Viewpoint – Texas was too damn hot over the summer, now we’re soaked

ALEX HOBEN
editor-in-chief
alexandra.hoben@my.tccd.edu

Alex Hoben - editor-in-chief NE campus / The Collegian
Alex Hoben – editor-in-chief NE campus / The Collegian

The cowboy state has melted like the Wicked Witch of the West without any water provided.

It seems the main thing that people can agree on is how laughably hot it is, but it was a problem before the sunny season even started. While sitting directly in front of a fan on a palatable 99 degree June day I received a well meaning message from a friend, “Happy first day of summer!”

Somehow the temperatures were frying the great state of Texas without it even being in the right location around the sun.

Everyone knows summers here are hot, but who could have predicted that we would be soon drowning in our own sweat and tears before even a dark cloud graced the sky. 

Almost as if that message were an omen, day by day, week by week and month by month passed without a single drop of rain. Lake’s water levels fell lower with every hour under the blazing sun’s unforgiving rays, plants turning dry and brittle without their life-blood. According to WFAA the DFW area had a 65-day dry streak which is the second longest ever recorded.

In this period of void precipitation, people began to worry more and more about the performance of our power grid. Texas’ energy system is notoriously unreliable in times of stress as we learned in the great freeze of 2021, and now with the scorch of 2022 the problem still remains.

There was a downpour of distrust and even insults thrown online at the Electric Reliability Council of Texas or ERCOT because of the requests of conservation they made to the Texas community. 

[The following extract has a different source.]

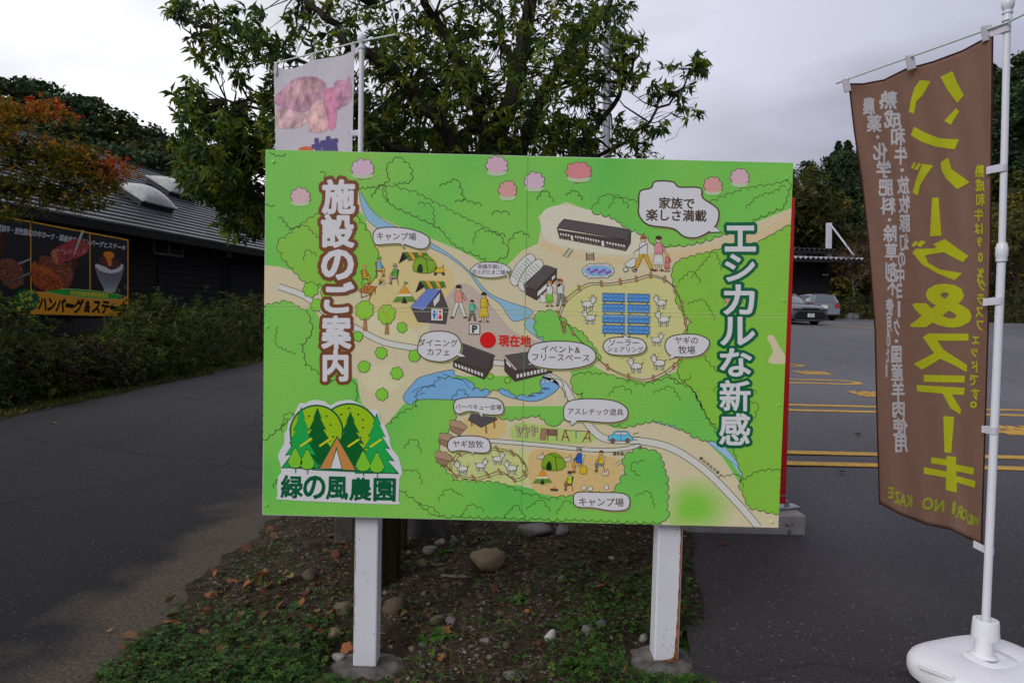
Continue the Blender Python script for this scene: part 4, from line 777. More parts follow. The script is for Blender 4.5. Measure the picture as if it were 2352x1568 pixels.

When it was obvious that the heat wave that swept the nation would hold nothing back, they pleaded with the public to limit the consumption of electricity. But I know I didn’t.

In fact, I cranked up my window air conditioner as well as the home unit just so I could be useful to society and not a puddle of melted goo on the floor, and even that was a hard task. It felt like the heat was more oppressive than ever before and I lived in fear that ERCOT would send a letter in the mail personally asking me to help the cause.

The standard of living had hit an all time low when on Tuesday Aug. 8, we were graced with the barest drizzle and it was the best thing to ever happen at that moment. I received texts with so much enthusiasm and happiness over the simplest weather event it was disconcerting.

That’s what this summer has done to us, we celebrate the smallest movements in the stratosphere as if it were the Olympics, but then at least the weather was tolerable for a while.

But then the first week of school came, and it started to pour. Suddenly I had to start driving through puddles on the road big enough that a new ecosystem could form and my car felt like it was snaking through a water slide tunnel.

If there is one thing you can always count on when it comes to Texas weather it is this, it will always find a way to betray you.